Bloodlusters
by Back Alley Editorial Team
This article originally ran in Back Alley Games Issue 21, December 2025
ICG community member and super producer Khoi Pham has once again put together an all-star team of developers, this time for a 2D tower defense game heavily inspired by Plants vs. Zombies.
In Bloodlusters, the most recent effort by a loose collective Pham calls “Crowseeds and friends,” players control ghosts that have kidnapped a vampire princess. In order to repel the sparkly bloodsuckers that come to find her, they must haunt various household items to act as their towers.
A simple task, to be sure, but the difficulty lies mainly in the active elements – unusual for the genre – that require swapping between rooms (and item towers) on the fly. Towers are limited, meaning that the game doesn’t incentivize overloading enemy spawn areas.
Speaking of enemies, they are infused with Crowseeds and friends’ signature humor. Vampires range from gothic, bat-transforming Counts to sparkly forest dwellers to “Reddit atheist vampires” that use facts and logic to destroy the ghosts they don’t believe in.
According to Pham, humor is always central to their process. They said that they usually choose “whatever is the funniest and most unique idea” and then iterate on mechanics from there. However, with Bloodlusters, Pham also had the urge to fix the problems they have with the tower defense genre.
“In tower defense games, you’re usually sitting there watching an auto-battler,” they said. “With this project, I wanted to make unique game mechanics, meaning a tower defense where you’re actually active.”

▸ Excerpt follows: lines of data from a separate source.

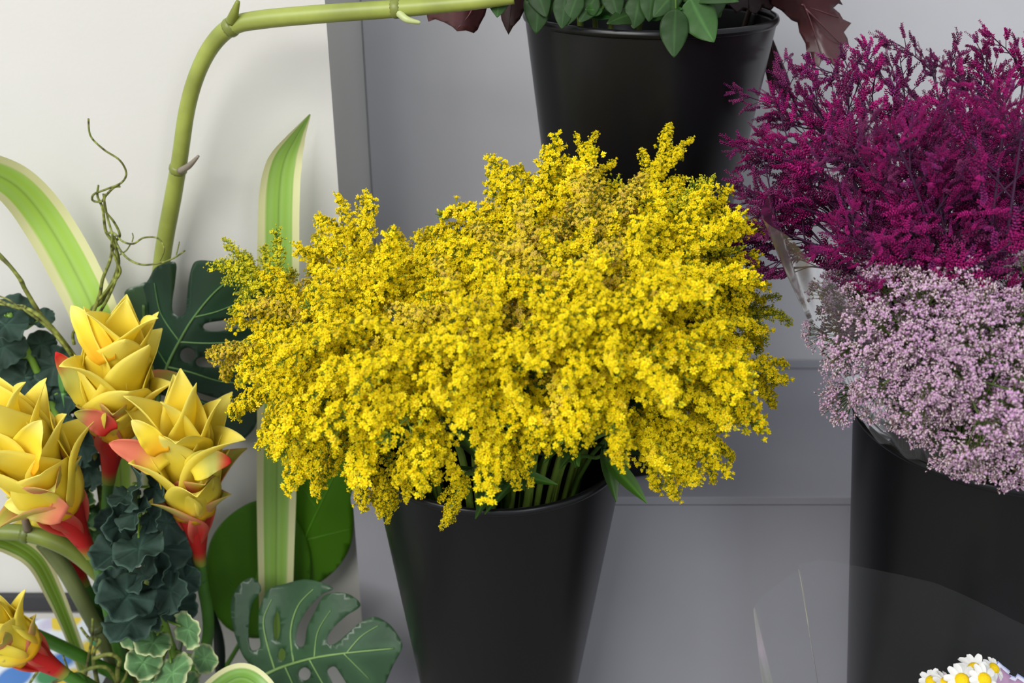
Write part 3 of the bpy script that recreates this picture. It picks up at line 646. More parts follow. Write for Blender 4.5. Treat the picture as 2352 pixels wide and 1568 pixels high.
def torch(label, b, tip, Yb, Yt, Rad, stem, seed, extra=(), dim=1.0, cone=.46):
    rr = random.Random(seed)
    B = P(*b, Yb); T = P(*tip, Yt); ax = (T - B); L = ax.length; d = ax.normalized()
    view = (Vector((0, 0, ZC)) - B); u = (view - d * view.dot(d)).normalized(); w = d.cross(u)
    S = [P(*q) for q in stem]
    t = thing('torch_flower', S[-1], label, 'flower', 'artificial yellow and red torch flowers')
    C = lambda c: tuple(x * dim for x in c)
    # stem and calyx
    m = MB(); pts = catmull([B + d * .01] + [B - d * .02] + S, 7); tube(m, pts, [.0052, .0058, .006], 12, srgb(64, 112, 34)); m.build('stem', M_stem, t)
    # red funnel made of wrapped bracts
    hc = L * cone; r0 = .0060
    m = MB(); prof = []
    for i in range(14):
        s = i / 13; prof.append((r0 + (Rad * .62 - r0) * s ** 1.5, hc * s))
    vs = []; cs = []
    ns = 28
    for i, (r, h) in enumerate(prof):
        for k in range(ns):
            a = 6.283 * k / ns; r_ = r * (1 + .05 * math.sin(3 * a + h * 60))
            vs.append(tuple(B + d * h + (u * math.cos(a) + w * math.sin(a)) * r_))
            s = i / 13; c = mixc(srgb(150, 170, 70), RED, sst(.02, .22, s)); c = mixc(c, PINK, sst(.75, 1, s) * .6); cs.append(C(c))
    fs = [(i * ns + k, i * ns + (k + 1) % ns, (i + 1) * ns + (k + 1) % ns, (i + 1) * ns + k) for i in range(13) for k in range(ns)]
    m.add(vs, fs, np.array(cs)); m.build('funnel', M_petal, t)
    # outer bracts: coral at the foot, yellow-green at the tip
    nb = 6
    for k in range(nb):
        a = 6.283 * k / nb + rr.uniform(-.25, .25); out = u * math.cos(a) + w * math.sin(a)
        h0 = hc * (rr.uniform(.22, .34) if k % 2 else rr.uniform(.42, .60)); rb = np.interp(h0, [q[1] for q in prof], [q[0] for q in prof])
        def cf(uu, s, k=k):
            c = mixc(RED, PINK, sst(.25, .75, s)); c = mixc(c, YG, sst(.52, .9, s + .08 * math.sin(uu * 3 + k)));
            return C(mixc(c, PINK, sst(.8, 1.0, abs(uu)) * .5))
        m = MB(); petal(m, B + d * h0 + out * rb * .98, d, out, L * rr.uniform(.42, .54), Rad * rr.uniform(.50, .62), rr.uniform(.22, .38), rr.uniform(.1, 1.3), cf, seed=seed + k, cup=-.7, foot=.22)
        m.build('bract', M_petal, t, thick=.0005)
    # yellow petals: four whorls closing towards the bud
    for q, (hf, rf, Lf, op, cu, nq, wf) in enumerate([(.78, .60, .46, .38, .38, 5, .68), (1.0, .50, .50, .28, .35, 4, .72), (1.26, .36, .48, .22, .32, 4, .62), (1.50, .16, .42, .16, .3, 3, .5)]):
        for k in range(nq):
            a = 6.283 * (k + .5 * (q % 2)) / nq + rr.uniform(-.2, .2); out = u * math.cos(a) + w * math.sin(a)
            def cf(uu, s, q=q):
                c = mixc(Y_O, Y_B, sst(.0, .34 - .04 * q, s)); c = mixc(c, Y_L, sst(.55, 1, s) * .7); return C(mixc(c, Y_L, sst(.6, 1, abs(uu)) * .3))
            m = MB(); petal(m, B + d * hc * hf + out * Rad * rf, d, out, L * Lf * rr.uniform(.9, 1.1), Rad * wf * rr.uniform(.9, 1.1), op * rr.uniform(.8, 1.25), cu * rr.uniform(-1, 3), cf, seed=seed * 3 + k + q * 9, cup=-.5)
            m.build('petal', M_petal, t, thick=.0005)
    m = MB(); vs = []; ns = 16
    for i in range(10):
        s = i / 9; r = Rad * .52 * math.sin(math.pi * (.25 + .75 * s)) ** .8 + .0005
        for k in range(ns):
            a = 6.283 * k / ns; vs.append(tuple(B + d * (hc * .8 + (L * .84 - hc * .8) * s) + (u * math.cos(a) + w * math.sin(a)) * r))
    m.add(vs, [(i * ns + k, i * ns + (k + 1) % ns, (i + 1) * ns + (k + 1) % ns, (i + 1) * ns + k) for i in range(9) for k in range(ns)], C(Y_O)); m.build('bud_core', M_petal, t)
    # the long loose petals the photo shows
    for (p0, p1, Y0, Yq, wd, c0, c1, c2) in extra:
        a = P(*p0, Y0); b_ = P(*p1, Yq); dd = b_ - a; out = (Vector((0, 0, 1)) - dd.normalized() * dd.normalized().z)
        side = dd.cross(Vector((0, -1, .4))).normalized()
        pts = [a.lerp(b_, i / 15) + out * .010 * math.sin(math.pi * i / 15) * .6 for i in range(16)]
        ws = [max(.0005, wd * math.sin(math.pi * min(1, .06 + .94 * (i / 15)) ** .7) ** .6) for i in range(16)]
        cf = lambda uu, s: C(mixc(mixc(c0, c1, sst(0, .6, s)), c2, sst(.6, .95, s)))
        m = MB(); blade(m, pts, ws, side, cf, 8, .5, wave=.08); m.build('petal', M_petal, t, thick=.0005)
    return t
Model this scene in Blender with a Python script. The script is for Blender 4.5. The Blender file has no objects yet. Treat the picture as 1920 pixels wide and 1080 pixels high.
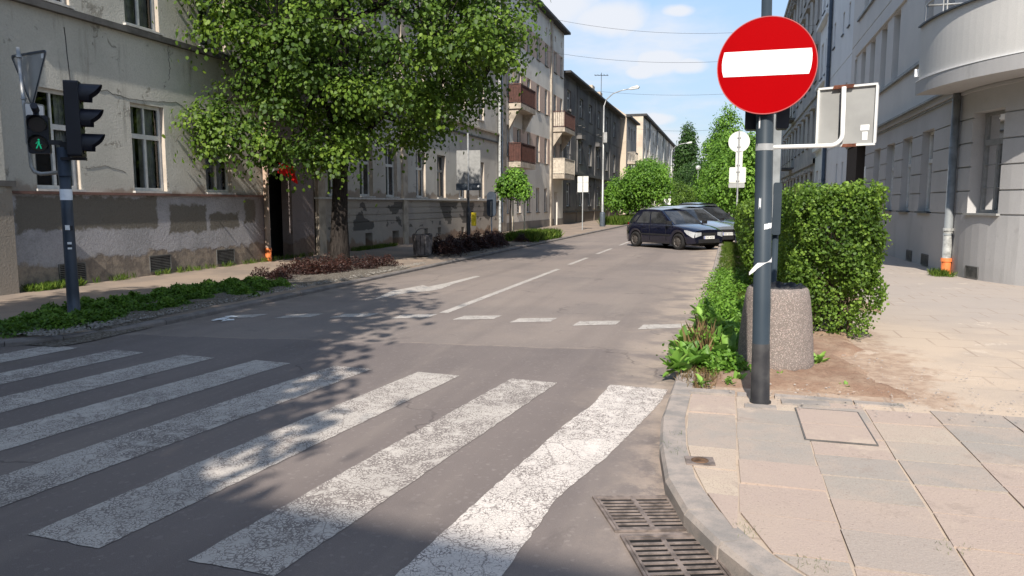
import bpy, math, random
import numpy as np
from mathutils import Vector, Matrix
R = math.radians
random.seed(7)
sc = bpy.context.scene
col = sc.collection

# ------------------------------------------------------------ camera, sky, sun, exposure
cd = bpy.data.cameras.new('camera'); cam = bpy.data.objects.new('camera', cd); col.objects.link(cam)
sc.camera = cam
cd.sensor_width = 36; cd.lens = 26.0; cd.clip_start = 0.05; cd.clip_end = 3000
cam.location = (0, 0, 1.65)
cam.rotation_euler = (R(90 - 6.499), 0, R(16.254))
SUN_EL, SUN_AZ = 40.0, 5.5          # sun behind the camera, a little to the right
sd = bpy.data.lights.new('sun', 'SUN'); sun = bpy.data.objects.new('sun', sd); col.objects.link(sun)
sd.energy = 4.3; sd.angle = R(0.53); sd.color = (1.0, 0.93, 0.83)
sun.rotation_euler = (R(90 - SUN_EL), 0, R(SUN_AZ)); sun.location = (0, -10, 30)
sc.view_settings.view_transform = 'Standard'; sc.view_settings.look = 'None'
sc.view_settings.exposure = 0.75; sc.view_settings.gamma = 1
w = bpy.data.worlds.new('World'); sc.world = w; w.use_nodes = True
nt = w.node_tree; N = nt.nodes; Lk = nt.links
bg = N['Background']; bg.inputs[1].default_value = 0.13
sky = N.new('ShaderNodeTexSky'); sky.sky_type = 'NISHITA'; sky.sun_disc = False
sky.sun_elevation = R(SUN_EL); sky.sun_rotation = R(180 - SUN_AZ)
sky.air_density = 1.3; sky.dust_density = 0.6; sky.ozone_density = 1.6; sky.altitude = 200
tc = N.new('ShaderNodeTexCoord')
def wmath(op, a, b=None, clamp=False):
    n = N.new('ShaderNodeMath'); n.operation = op; n.use_clamp = clamp
    for i, v in enumerate((a, b)):
        if v is None: continue
        if isinstance(v, (int, float)): n.inputs[i].default_value = v
        else: Lk.new(v, n.inputs[i])
    return n.outputs[0]
sep = N.new('ShaderNodeSeparateXYZ'); Lk.new(tc.outputs['Generated'], sep.inputs[0])
X_, Y_, Z_ = sep.outputs
zc = wmath('MAXIMUM', Z_, 0.03)
cmb = N.new('ShaderNodeCombineXYZ')
Lk.new(wmath('DIVIDE', X_, wmath('ADD', zc, 0.12)), cmb.inputs[0]); Lk.new(wmath('DIVIDE', Y_, wmath('ADD', zc, 0.12)), cmb.inputs[1])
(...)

Pham goes on to say that the tower defense genre is somewhat stagnant, and that iterating on it was a challenge. Harsh criticism, but Pham said they come from a place of love (despite their admission that they “literally hate video games”), especially for a game they label the GOAT, Plants vs. Zombies.
PvZ directly inspired many of the towers and enemies in Bloodlusters, but the send ups go further than that. Pham said that one of the most fun parts of developing this project was writing the PvZ-style notes that appear right before each boss.
Once the idea and the goals were in place, Pham began compiling their team. They ended up with about 15 team members on this project, but many were added within the final week of the jam’s time frame.
“Even though we had three weeks [for] the jam, we really only used one week,” Pham said. “We didn’t even come up with the concept until week two.”
Having a 15-person team is certainly unique among ICG jam entrants, but Pham said they prefer it this way. In their view, large teams allow individuals to take breaks and avoid overwork. If one person falls behind, another can just pick up the slack.
In addition to that, Pham’s teams are very focused on artistic identity. With so many cooks in the proverbial kitchen, styles could become flattened or projects could seem disjointed, but to Pham, having so many distinct artistic voices is the point.
“My games are a hodgepodge of people’s artistic styles and creative flavors,” they said. “I try to be involved in people’s creative process as little as possible since I like having people’s personality shine through into the final product.”
During the jam, team members like vaaasm (enemy art) and Shady (music) were added to a Discord server Pham keeps for all their games. Work came together quickly once it got started, but Pham said that procrastination was one of the biggest challenges for this project.
“The game looked bare-bones until like the day before the deadline,” they said.
In true jam fashion, work was done until the final minute, then continued after the jam was finished. Pham and the rest of the team put in another week of work polishing Bloodlusters for a Newgrounds release, then put it down, with no plans to add to it.
Pham’s projects are all hobbies, and they are mostly concerned with making things they consider cool. When asked about their philosophy and plans for the future, they said:
“I make games for myself and to make others laugh and smile, not for money. I definitely want to make a longer-term project with more writing and plots and story and such. For now, I’ll continue to make more jam games, but wind down on their frequency.”